A strong call for a footpath between Minane Bridge village and the local Knocknamanagh National School was made by a deputation representing the local school, GAA Club and Community Council at the monthly meeting of Cork County Council’s Bandon-Kinsale Municipal District.

“The school is in full support of the footpath and appeals to you from a safety point of view to help protect the 130 children, including special needs, who need this footpath as a matter of urgency”, said the first speaker, parent and board of management member John Ryan.

“It is only a matter of time before a serious incident or death occurs as a result of not having a safe passage to school along this hazardous stretch. There have been numerous incidents over the years and only recently, a lady was struck when a driver’s vision was impaired by the glare of the sun. A footpath would give protection against this happening.

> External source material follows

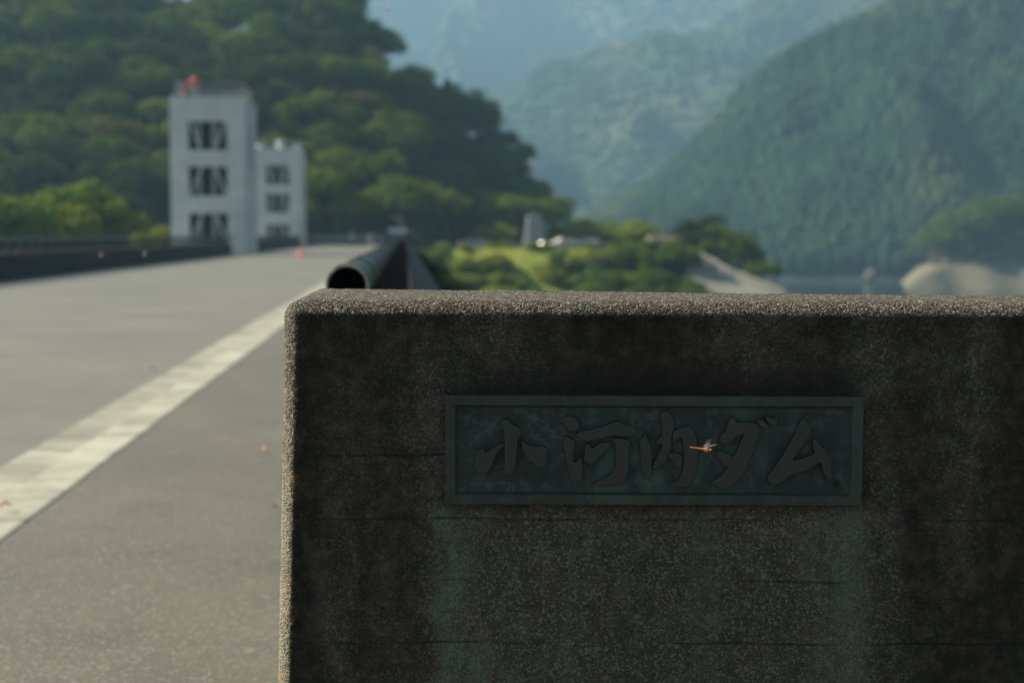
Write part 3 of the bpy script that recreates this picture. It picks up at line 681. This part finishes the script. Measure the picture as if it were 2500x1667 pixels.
# ------------------------------------------------------------------ trees
def leaf_mat(name, a, b, trans=.35):
    g = G(name); oi = g.n('ObjectInfo').outputs['Random']; n = g.noise(.9, 3)
    c = g.mix(oi, a, b); c = g.mix(g.ramp(n, .3, .7, 0, .45), c, tuple(x * .55 for x in a))
    d = g.n('BsdfDiffuse', i_0=c); t = g.n('BsdfTranslucent', i_0=g.mix(.5, c, (.16, .20, .02))); m1 = g.n('MixShader'); g.set(m1.inputs[0], trans)
    g.set(m1.inputs[1], d); g.set(m1.inputs[2], t); g.t.links.new(m1.outputs[0], g.out.inputs[0]); return g.m
LM = {'green': leaf_mat('leaves_green', (.048, .095, .015), (.115, .175, .022)),
      'bright': leaf_mat('leaves_bright', (.25, .31, .033), (.36, .41, .05), .55), 'bush': leaf_mat('leaves_bush', (.08, .15, .022), (.14, .22, .03), .42),
      'dark': leaf_mat('leaves_dark', (.018, .036, .014), (.036, .060, .018), .25),
      'yellow': leaf_mat('leaves_yellow_green', (.15, .20, .020), (.25, .27, .030), .4),
      'olive': leaf_mat('leaves_olive', (.10, .10, .025), (.15, .12, .035))}
BARK = simple('bark', (.10, .075, .055), .9, 0, .4, 3)
def crown_mesh(seed, rx, rz, z0, nl, per, leaf, kind='round'):
    rs = np.random.RandomState(seed); V = []; n = 0
    cs = []
    for i in range(nl):
        if kind == 'round':
            u = rs.rand() * 6.283; ph = math.acos(1 - 1.45 * rs.rand()); rr = .55 + .35 * rs.rand()
            c = np.array([rx * rr * math.sin(ph) * math.cos(u), rx * rr * math.sin(ph) * math.sin(u), z0 + rz * (1 + rr * math.cos(ph) * 1.0)]); lr = rx * (.26 + .22 * rs.rand())
        else:
            q = (i + rs.rand()) / nl; u = rs.rand() * 6.283; w_ = rx * (1 - q) ** .8 * .8
            c = np.array([w_ * math.cos(u) * rs.rand() ** .4, w_ * math.sin(u) * rs.rand() ** .4, z0 + rz * 2 * q]); lr = rx * (.22 + .35 * (1 - q))
        d = rs.randn(per, 3); d /= np.linalg.norm(d, axis=1)[:, None]; d[:, 2] = np.where(d[:, 2] < -.45, -d[:, 2], d[:, 2])
        rad = lr * (.75 + .35 * rs.rand(per)); p = c + d * rad[:, None] * np.array([1, 1, .72])
        nrm = d + .55 * rs.randn(per, 3); nrm /= np.linalg.norm(nrm, axis=1)[:, None]
        a = np.cross(nrm, rs.randn(per, 3)); a /= np.linalg.norm(a, axis=1)[:, None]; b = np.cross(nrm, a)
        s = (leaf * (.6 + .8 * rs.rand(per)))[:, None]
        q4 = np.stack([p - a * s * .5, p - b * s * .32, p + a * s * .5, p + b * s * .32], 1); V.append(q4.reshape(-1, 3))
    V = np.concatenate(V); Fq = np.arange(len(V)).reshape(-1, 4); return np_mesh('crown', V, Fq)
def trunk_mesh(seed, h, r, spread):
    rs = random.Random(seed); m = MB(); m.tube([(0, 0, -1.2), (.05, 0, h * .4), (rs.uniform(-.2, .2), rs.uniform(-.2, .2), h * .8)], [r * 1.3, r, r * .5], 8)
    for k in range(5):
        a = k * 1.25 + rs.random(); z = h * (.4 + .08 * k)
        m.tube([(0, 0, z), (math.cos(a) * spread * .4, math.sin(a) * spread * .4, z + h * .14), (math.cos(a) * spread * .8, math.sin(a) * spread * .8, z + h * .3)], [r * .5, r * .32, r * .12], 6)
    return m.mesh('trunk')
PROTO = {}
def proto(key, seed, rx, rz, z0, nl, per, leaf, mat, kind='round', th=None):
    cm = crown_mesh(seed, rx, rz, z0, nl, per, leaf, kind); cm.materials.append(LM[mat])
    tm = trunk_mesh(seed, th or z0 + rz, .28 * rx / 4, rx * .8); tm.materials.append(BARK); PROTO[key] = (cm, tm)
for i in range(4): proto(('green', i), 10 + i, 4.6 + .3 * i, 2.9, 3.2, 24, 110, .62, 'green')
for i in range(3): proto(('dark', i), 20 + i, 4.4 + .4 * i, 3.3, 3.0, 24, 110, .6, 'dark')
for i in range(2): proto(('yellow', i), 30 + i, 4.2 + .5 * i, 2.6, 2.8, 22, 110, .62, 'yellow')
for i in range(2): proto(('olive', i), 40 + i, 4.4, 2.7, 3.0, 22, 110, .62, 'olive')
proto(('bright', 0), 33, 4.6, 2.9, 3.0, 26, 120, .6, 'bush'); proto(('glow', 0), 34, 5.0, 2.4, 2.6, 26, 120, .6, 'bright')
proto(('pine', 0), 50, 3.2, 5.6, 2.5, 26, 80, .5, 'dark', 'cone', 12)
for i in range(3): proto(('shrub', i), 60 + i, 2.3, 1.2, -.3, 18, 100, .42, 'bright', th=1.2)
for i in range(2): proto(('greenshrub', i), 70 + i, 2.3, 1.3, -.3, 18, 100, .42, 'bush', th=1.2)
LBL = {
 'hill': {'green': 'mid green broadleaf tree in the dense wood on the steep hill behind the towers', 'dark': 'dark green tree in the dense wood on the steep hill behind the towers',
          'yellow': 'bright yellow green crown in the dense wood on the steep hill behind the towers', 'olive': 'olive brown crown in the dense wood on the steep hill behind the towers',
          'pine': 'tall dark conifer on the crest of the steep hill against the sky'},
}
def hill_label(k, X_, Y_, z, sc_):
    px = 988 + X_ / Y_ * F; py = 575 - (z + 5 - 1.45) / Y_ * F
    col = {'green': 'mid green tree', 'dark': 'dark shaded tree', 'yellow': 'yellow green tree', 'olive': 'olive brown tree'}[k]
    lv = 'at the foot of the hill' if py > 480 else 'low on the hill' if py > 400 else 'on the lower hill' if py > 320 else 'halfway up the hill' if py > 240 else 'high on the hill' if py > 110 else 'on the hill top'
    cx = 'at the left border' if px < 130 else 'left of the tall tower' if px < 280 else 'just left of the tall tower' if px < 420 else 'behind the tall tower' if px < 620 else 'behind the farther tower' if px < 760 else 'just right of the farther tower' if px < 880 else 'above the pipe end' if px < 1010 else 'toward the right shoulder' if px < 1180 else 'at the right shoulder'
    return ('small ' if sc_ < .83 else 'large ' if sc_ > 1.0 else '') + col + ' ' + lv + ', ' + cx
def plant(key, loc, s, label, group, cat='tree', name=None, rz=None, sz=1.):
    t = empty(name or cat, loc, random.uniform(0, 6.28) if rz is None else rz); t.scale = (s, s, s * sz)
    for nm, me in zip(('crown', 'trunk'), PROTO[key]):
        o = bpy.data.objects.new(nm, me); COL.objects.link(o); o.parent = t
    tag(t, label, cat, group); return t
random.seed(5); rs = np.random.RandomState(77)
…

It is ironic that in an era of obesity, that children are not walking to school because of a lack of infrastructure”.

He urged the council to purchase the land required for a footpath as a priority and progress the matter to its next stage so that the council was ready to go when funding was in place.

Many Juveniles

Robert Farrissey, who described himself as being ‘conceived, born and bred’ in the locality, pointed out that Tracton juvenile GAA and camogie clubs had excellent community facilities within walking distance of the village where over 300 members under the age of 17 enjoyed sport and socialised.

Parents were concerned that their kids had to walk on the busy road because there was no footpath along a section between the GAA field and the village.

Tracton GAA also provided a hall for the local community playgroup and here again, families in the village whose children attended it, had to walk on the busy carriageway, some with prams. “This is far from ideal and the construction of the remaining section of footpath would provide safety to these parents when taking their kids to the playgroup”, he stated, adding that the road was even busier in the summer with traffic to and from the nearby beaches.

Oliver O’Leary said he had two grandchildren whom he hoped would be pupils of local school. He stressed the need to make the locality a safe place for both adults and children to walk.

There was huge emphasis at present on various aspects of road safety yet in Minane Bridge, there was a short section of road that wasn’t safe for children and adults. What the people were seeking from the council wasn’t anything extra ordinary, merely a basic footpath from the school to the village.

Fellow members of Tracton Community Council told him they had been  looking for a footpath for over 20 years only to be frustrated time and time again.